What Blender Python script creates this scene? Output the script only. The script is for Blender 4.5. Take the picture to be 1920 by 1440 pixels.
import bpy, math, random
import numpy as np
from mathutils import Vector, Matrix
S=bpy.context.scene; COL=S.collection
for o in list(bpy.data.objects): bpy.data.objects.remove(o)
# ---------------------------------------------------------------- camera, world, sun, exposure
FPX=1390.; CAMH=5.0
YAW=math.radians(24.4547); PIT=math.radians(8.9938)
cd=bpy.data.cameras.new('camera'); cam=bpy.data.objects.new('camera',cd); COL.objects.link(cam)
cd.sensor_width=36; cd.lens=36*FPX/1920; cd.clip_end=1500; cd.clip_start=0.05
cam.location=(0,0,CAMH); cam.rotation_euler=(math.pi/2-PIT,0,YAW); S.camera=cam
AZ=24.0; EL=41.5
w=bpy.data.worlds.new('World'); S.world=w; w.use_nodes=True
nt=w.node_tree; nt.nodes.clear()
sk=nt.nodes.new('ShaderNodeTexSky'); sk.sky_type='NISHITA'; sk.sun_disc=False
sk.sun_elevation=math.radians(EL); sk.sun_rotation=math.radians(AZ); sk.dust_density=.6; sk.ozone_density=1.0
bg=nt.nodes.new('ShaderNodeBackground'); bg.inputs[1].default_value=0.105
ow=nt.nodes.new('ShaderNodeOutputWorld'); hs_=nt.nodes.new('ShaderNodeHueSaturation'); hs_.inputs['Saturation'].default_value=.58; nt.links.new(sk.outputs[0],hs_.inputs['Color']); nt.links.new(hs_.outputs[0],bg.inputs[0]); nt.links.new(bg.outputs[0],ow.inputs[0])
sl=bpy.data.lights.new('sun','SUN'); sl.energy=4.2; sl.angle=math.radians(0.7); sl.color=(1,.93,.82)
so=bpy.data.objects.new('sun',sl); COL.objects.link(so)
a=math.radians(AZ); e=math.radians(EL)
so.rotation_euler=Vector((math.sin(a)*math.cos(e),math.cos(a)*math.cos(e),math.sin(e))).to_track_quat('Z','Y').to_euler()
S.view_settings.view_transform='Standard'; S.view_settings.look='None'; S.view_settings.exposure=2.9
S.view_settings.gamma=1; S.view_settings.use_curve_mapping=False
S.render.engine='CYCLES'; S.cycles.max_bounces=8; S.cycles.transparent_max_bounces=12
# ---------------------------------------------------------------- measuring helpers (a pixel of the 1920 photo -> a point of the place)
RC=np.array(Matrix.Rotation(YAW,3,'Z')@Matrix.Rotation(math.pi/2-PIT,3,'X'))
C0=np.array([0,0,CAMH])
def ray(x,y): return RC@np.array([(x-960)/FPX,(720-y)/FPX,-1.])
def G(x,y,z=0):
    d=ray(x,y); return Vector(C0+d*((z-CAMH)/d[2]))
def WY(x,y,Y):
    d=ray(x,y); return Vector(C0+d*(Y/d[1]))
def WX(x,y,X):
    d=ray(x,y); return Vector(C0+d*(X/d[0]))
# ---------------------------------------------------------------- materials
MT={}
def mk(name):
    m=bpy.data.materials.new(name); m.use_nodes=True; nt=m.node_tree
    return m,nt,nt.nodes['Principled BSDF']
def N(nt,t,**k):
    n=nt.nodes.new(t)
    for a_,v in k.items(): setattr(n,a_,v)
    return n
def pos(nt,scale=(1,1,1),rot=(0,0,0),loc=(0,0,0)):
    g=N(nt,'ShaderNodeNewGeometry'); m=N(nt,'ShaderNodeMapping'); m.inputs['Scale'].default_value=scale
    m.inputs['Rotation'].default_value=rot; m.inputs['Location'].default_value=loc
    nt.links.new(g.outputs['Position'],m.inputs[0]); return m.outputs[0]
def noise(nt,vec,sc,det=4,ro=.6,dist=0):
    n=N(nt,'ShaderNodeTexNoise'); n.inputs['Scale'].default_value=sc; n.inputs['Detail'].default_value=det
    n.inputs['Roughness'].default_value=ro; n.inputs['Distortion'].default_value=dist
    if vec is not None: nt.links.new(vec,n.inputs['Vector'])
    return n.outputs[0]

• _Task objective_
Give the number of lines containing the word "scene". No other answer is needed.

• _Solution to this problem_
2